• **Given records**:
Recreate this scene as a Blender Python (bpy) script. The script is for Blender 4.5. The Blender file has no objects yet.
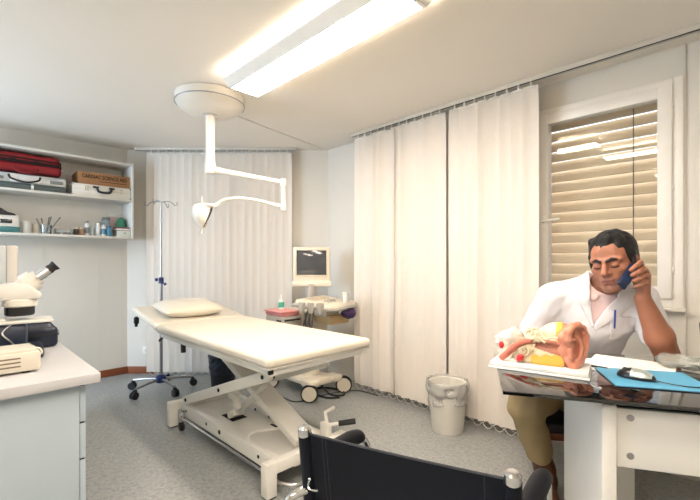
import bpy, bmesh, math, random
import numpy as np
from mathutils import Vector, Matrix, Euler

random.seed(7)
scene = bpy.context.scene
COL = scene.collection
PI = math.pi
R = math.radians
S2 = math.sqrt(.5)


def rc(x, y):
    """plan coordinates measured along the room's diagonal -> wall-aligned room coordinates"""
    return ((x - y) * S2, (x + y) * S2)


def rv(x, y, z):
    a, b = rc(x, y)
    return Vector((a, b, z))


# ------------------------------------------------------------------ materials
def lin(c):
    out = []
    for v in c:
        v /= 255.0
        out.append(v / 12.92 if v <= .04045 else ((v + .055) / 1.055) ** 2.4)
    return out


MATS = {}


def mat(name, rgb, rough=.5, metal=0., noise=.04, scale=8., bump=0., bscale=60., spec=.5,
        trans=0., sss=0., coat=0., alpha=1., rgb2=None, emit=None, estr=0., detail=3.):
    if name in MATS:
        return MATS[name]
    m = bpy.data.materials.new(name)
    m.use_nodes = True
    nt = m.node_tree
    b = nt.nodes['Principled BSDF']
    c = lin(rgb)
    tc = nt.nodes.new('ShaderNodeTexCoord')
    nz = nt.nodes.new('ShaderNodeTexNoise')
    nz.inputs['Scale'].default_value = scale
    nz.inputs['Detail'].default_value = detail
    nt.links.new(tc.outputs['Object'], nz.inputs['Vector'])
    rp = nt.nodes.new('ShaderNodeValToRGB')
    if rgb2:
        c2 = lin(rgb2)
        rp.color_ramp.elements[0].color = (*c, 1)
        rp.color_ramp.elements[1].color = (*c2, 1)
        rp.color_ramp.elements[0].position = .4
        rp.color_ramp.elements[1].position = .6
    else:
        rp.color_ramp.elements[0].color = (*[max(0, v * (1 - noise)) for v in c], 1)
        rp.color_ramp.elements[1].color = (*[min(1, v * (1 + noise)) for v in c], 1)
    nt.links.new(nz.outputs['Fac'], rp.inputs['Fac'])
    nt.links.new(rp.outputs['Color'], b.inputs['Base Color'])
    b.inputs['Roughness'].default_value = rough
    b.inputs['Metallic'].default_value = metal
    b.inputs['Specular IOR Level'].default_value = spec
    b.inputs['Transmission Weight'].default_value = trans
    b.inputs['Coat Weight'].default_value = coat
    b.inputs['Alpha'].default_value = alpha
    if sss:
        b.inputs['Subsurface Weight'].default_value = sss
        b.inputs['Subsurface Radius'].default_value = (.01, .004, .002)
        b.inputs['Subsurface Scale'].default_value = .5
    if emit:
        b.inputs['Emission Color'].default_value = (*lin(emit), 1)
        b.inputs['Emission Strength'].default_value = estr
    if bump:
        n2 = nt.nodes.new('ShaderNodeTexNoise')
        n2.inputs['Scale'].default_value = bscale
        n2.inputs['Detail'].default_value = 4
        nt.links.new(tc.outputs['Object'], n2.inputs['Vector'])
        bp = nt.nodes.new('ShaderNodeBump')
        bp.inputs['Strength'].default_value = bump
        bp.inputs['Distance'].default_value = .01
        nt.links.new(n2.outputs['Fac'], bp.inputs['Height'])
        nt.links.new(bp.outputs['Normal'], b.inputs['Normal'])
    MATS[name] = m
    return m


def emat(name, rgb, strength):
    m = bpy.data.materials.new(name)
    m.use_nodes = True
    nt = m.node_tree
    nt.nodes.remove(nt.nodes['Principled BSDF'])
    e = nt.nodes.new('ShaderNodeEmission')
    e.inputs['Color'].default_value = (*rgb, 1)
    e.inputs['Strength'].default_value = strength
    nt.links.new(e.outputs[0], nt.nodes['Material Output'].inputs[0])
    return m


def glass_mat(name, tint=(1, 1, 1), fres=1.45, rough=.0, body=0.0, bodycol=(.9, .9, .9)):
    """thin clear sheet: see-through, with Fresnel reflections and optional milky body"""
    m = bpy.data.materials.new(name)
    m.use_nodes = True
    nt = m.node_tree
    nt.nodes.remove(nt.nodes['Principled BSDF'])
    t = nt.nodes.new('ShaderNodeBsdfTransparent')
    t.inputs[0].default_value = (*tint, 1)
    g = nt.nodes.new('ShaderNodeBsdfGlossy')
    g.inputs['Roughness'].default_value = rough
    f = nt.nodes.new('ShaderNodeFresnel')
    f.inputs[0].default_value = fres
    d = nt.nodes.new('ShaderNodeBsdfDiffuse')
    d.inputs[0].default_value = (*bodycol, 1)
    m1 = nt.nodes.new('ShaderNodeMixShader')
    m1.inputs[0].default_value = body
    nt.links.new(t.outputs[0], m1.inputs[1])
    nt.links.new(d.outputs[0], m1.inputs[2])
    mx = nt.nodes.new('ShaderNodeMixShader')
    nt.links.new(f.outputs[0], mx.inputs[0])
    nt.links.new(m1.outputs[0], mx.inputs[1])
    nt.links.new(g.outputs[0], mx.inputs[2])
    nt.links.new(mx.outputs[0], nt.nodes['Material Output'].inputs[0])
    return m


# ------------------------------------------------------------------ mesh helpers
def new():
    return bmesh.new()


def _xf(bm, vs, M):
    bmesh.ops.transform(bm, matrix=M, verts=vs)


def box(bm, c, s, rot=(0, 0, 0), bev=0., seg=2):
    t = bmesh.new()
    bmesh.ops.create_cube(t, size=1)
    bmesh.ops.scale(t, vec=s, verts=t.verts)
    if bev > 0:
        bmesh.ops.bevel(t, geom=list(t.edges), offset=min(bev, min(s) * .49), segments=seg, affect='EDGES', profile=.5)
    bmesh.ops.transform(t, matrix=Matrix.Translation(c) @ Euler(rot).to_matrix().to_4x4(), verts=t.verts)
    join(bm, t)
    return bm


def join(bm, t):
    me = bpy.data.meshes.new('tmp')
    t.to_mesh(me)
    t.free()
    bm.from_mesh(me)
    bpy.data.meshes.remove(me)


def boxab(bm, a, b, bev=0.):
    """box between two corners"""
    c = [(p + q) / 2 for p, q in zip(a, b)]
    s = [abs(q - p) for p, q in zip(a, b)]
    return box(bm, c, s, bev=bev)


def frame_from(d):
    d = Vector(d).normalized()
    up = Vector((0, 0, 1)) if abs(d.z) < .95 else Vector((1, 0, 0))
    x = up.cross(d).normalized()
    y = d.cross(x).normalized()
    return x, y, d


def cyl(bm, a, b, r0, r1=None, n=20, cap=True):
    r1 = r0 if r1 is None else r1
    a, b = Vector(a), Vector(b)
    x, y, d = frame_from(b - a)
    A = [bm.verts.new(a + (x * math.cos(2 * PI * i / n) + y * math.sin(2 * PI * i / n)) * r0) for i in range(n)]
    B = [bm.verts.new(b + (x * math.cos(2 * PI * i / n) + y * math.sin(2 * PI * i / n)) * r1) for i in range(n)]
    for i in range(n):
        bm.faces.new((A[i], A[(i + 1) % n], B[(i + 1) % n], B[i]))
    if cap:
        bm.faces.new(A[::-1])
        bm.faces.new(B)
    return bm


def lathe(bm, prof, n=32, M=None, cap=True):
    """profile of (r, z), revolved about z"""
    rings = []
    for r, z in prof:
        ring = []
        for i in range(n):
            v = Vector((r * math.cos(2 * PI * i / n), r * math.sin(2 * PI * i / n), z))
            if M is not None:
                v = M @ v
            ring.append(bm.verts.new(v))
        rings.append(ring)
    for a, b in zip(rings, rings[1:]):
        for i in range(n):
            bm.faces.new((a[i], a[(i + 1) % n], b[(i + 1) % n], b[i]))
    if cap:
        bm.faces.new(rings[0][::-1])
        bm.faces.new(rings[-1])
    return bm


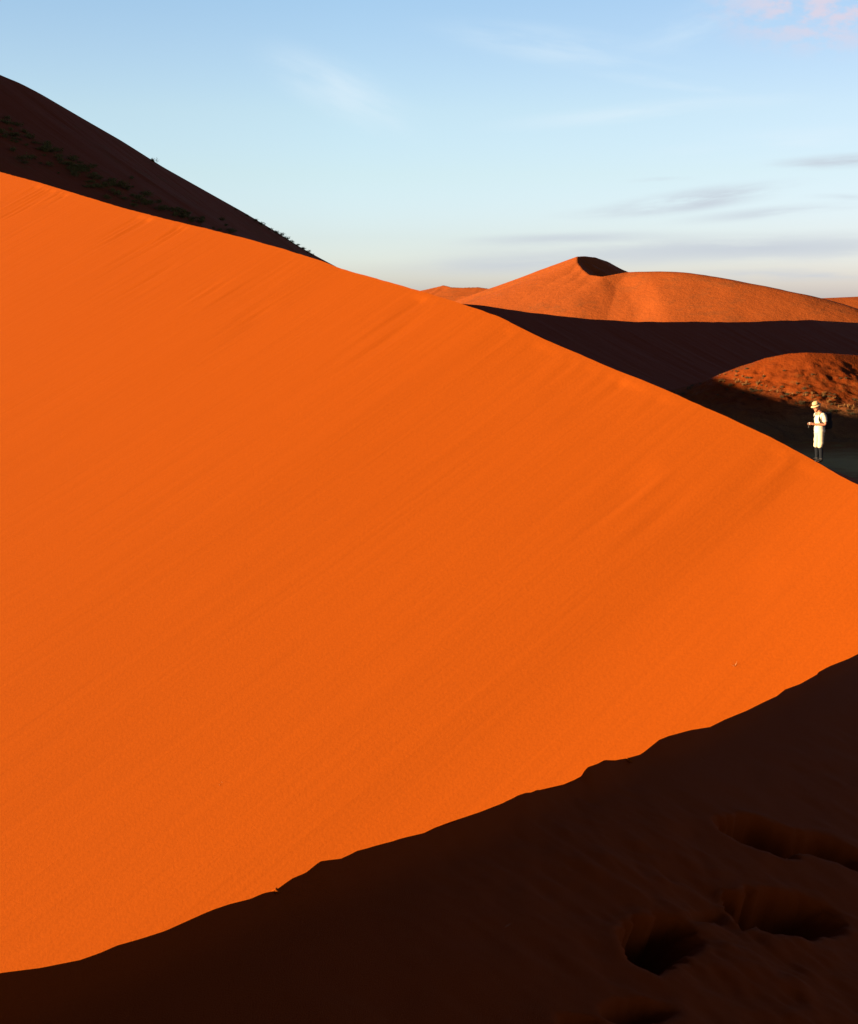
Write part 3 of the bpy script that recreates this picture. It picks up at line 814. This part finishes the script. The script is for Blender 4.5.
L(skyn.outputs[0], mul.inputs[6]); L(ramp.outputs[0], mul.inputs[7])
skycol = mul.outputs[2]
side = nt.nodes.new('ShaderNodeMapRange'); side.inputs[1].default_value = -0.05; side.inputs[2].default_value = 0.45
L(sep.outputs['X'], side.inputs[0])
m3 = nt.nodes.new('ShaderNodeMix'); m3.data_type = 'RGBA'; m3.blend_type = 'MULTIPLY'; m3.inputs[7].default_value = (.86, .78, .80, 1)
L(side.outputs[0], m3.inputs[0]); L(skycol, m3.inputs[6]); skycol = m3.outputs[2]
# clouds: patches fixed in the sky ahead, in tangent units (x/y, z/y)
ysafe = math_('MAXIMUM', sep.outputs['Y'], 0.05)
ta = math_('DIVIDE', sep.outputs['X'], ysafe); te = math_('DIVIDE', sep.outputs['Z'], ysafe)
ctan = nt.nodes.new('ShaderNodeCombineXYZ'); L(ta, ctan.inputs[0]); L(te, ctan.inputs[1])
front = math_('GREATER_THAN', sep.outputs['Y'], 0.05)
def patch(px, py, lx, ly, tilt, amount, colr, nscale, stretch, lo=.38, hi=.68, soft=1.0):
    global skycol
    a0, e0 = (px - 429) / F, (HORIZON - py) / F
    mp = nt.nodes.new('ShaderNodeMapping'); mp.vector_type = 'TEXTURE'
    mp.inputs['Location'].default_value = (a0, e0, 0); mp.inputs['Rotation'].default_value = (0, 0, R(tilt))
    mp.inputs['Scale'].default_value = (lx / F, ly / F, 1); L(ctan.outputs[0], mp.inputs[0])
    ln = nt.nodes.new('ShaderNodeVectorMath'); ln.operation = 'LENGTH'; L(mp.outputs[0], ln.inputs[0])
    mr = nt.nodes.new('ShaderNodeMapRange'); mr.interpolation_type = 'SMOOTHSTEP'
    mr.inputs[1].default_value = 1.0; mr.inputs[2].default_value = 1.0 - soft; L(ln.outputs['Value'], mr.inputs[0])
    m2 = nt.nodes.new('ShaderNodeMapping'); m2.vector_type = 'TEXTURE'; m2.inputs['Rotation'].default_value = (0, 0, R(tilt))
    m2.inputs['Scale'].default_value = (stretch / F, 1 / F, 1); m2.inputs['Location'].default_value = (px * .01, py * .013, 0); L(ctan.outputs[0], m2.inputs[0])
    n = nt.nodes.new('ShaderNodeTexNoise'); n.inputs['Scale'].default_value = nscale; n.inputs['Detail'].default_value = 5; n.inputs['Roughness'].default_value = .55
    L(m2.outputs[0], n.inputs['Vector'])
    nr = nt.nodes.new('ShaderNodeMapRange'); nr.interpolation_type = 'SMOOTHSTEP'; nr.inputs[1].default_value = lo; nr.inputs[2].default_value = hi; L(n.outputs['Fac'], nr.inputs[0])
    f = math_('MULTIPLY', math_('MULTIPLY', math_('MULTIPLY', mr.outputs[0], nr.outputs[0]), amount), front)
    skycol = mixw(f, skycol, tuple(x * CK for x in colr))
CK = 1 / (SKY_STRENGTH * 2 ** 2.4)
GREY = (.56, .61, .69); WHITE = (.78, .90, .98); PINK = (.76, .67, .77)
patch(690, 203, 135, 15, 8, .95, GREY, .05, 7, .32, .6)
patch(835, 166, 105, 10, 3, .95, GREY, .05, 9, .28, .58)
patch(640, 212, 110, 9, 4, .8, GREY, .05, 8, .3, .6)
patch(560, 240, 150, 9, 2, .6, GREY, .05, 9, .3, .6)
patch(655, 184, 45, 4, 2, .5, GREY, .06, 8)
patch(740, 250, 380, 21, 1, .8, GREY, .045, 8, .24, .60)
patch(530, 264, 190, 16, 2, .75, GREY, .045, 8, .26, .62)
patch(790, 275, 160, 11, 0, .8, GREY, .05, 9)
patch(840, 200, 60, 5, 0, .4, GREY, .06, 8)
patch(345, 100, 115, 36, -24, .5, WHITE, .03, 4, .3, .65)
patch(560, 60, 170, 26, -8, .4, WHITE, .035, 6, .35, .65)
patch(640, 120, 190, 14, 5, .45, WHITE, .04, 9, .35, .65)
patch(770, 215, 130, 9, 5, .6, GREY, .05, 9, .3, .6)
patch(690, 95, 130, 9, -6, .8, WHITE, .04, 8, .35, .7)
patch(760, 150, 150, 22, 4, .5, WHITE, .03, 6, .35, .7)
patch(700, 35, 120, 30, 16, .35, WHITE, .03, 4, .35, .7)
patch(815, 18, 150, 60, 0, .8, PINK, .07, 1.9, .36, .62, .8)
L(skycol, bg.inputs['Color'])

cam = bpy.data.cameras.new('camera'); co = bpy.data.objects.new('camera', cam); col.objects.link(co)
cam.sensor_fit = 'VERTICAL'; cam.sensor_height = 36.0; cam.lens = 36.0 * F / H
cam.clip_start = 0.05; cam.clip_end = 60000
co.location = (0, 0, 0); co.rotation_euler = (math.pi / 2 - PITCH, 0, 0)
scene.camera = co
vs = scene.view_settings; scene.display_settings.display_device = 'sRGB'
vs.view_transform = 'Standard'; vs.look = 'None'; vs.gamma = 1; vs.use_curve_mapping = False; vs.exposure = 2.4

• **Short exercise**:
Pictures stay out. Repeat only the lines from the beginning of the data through the line that has "S2 = math.sqrt(.5)".

• **Exercise solution**:
Recreate this scene as a Blender Python (bpy) script. The script is for Blender 4.5. The Blender file has no objects yet.
import bpy, bmesh, math, random
import numpy as np
from mathutils import Vector, Matrix, Euler

random.seed(7)
scene = bpy.context.scene
COL = scene.collection
PI = math.pi
R = math.radians
S2 = math.sqrt(.5)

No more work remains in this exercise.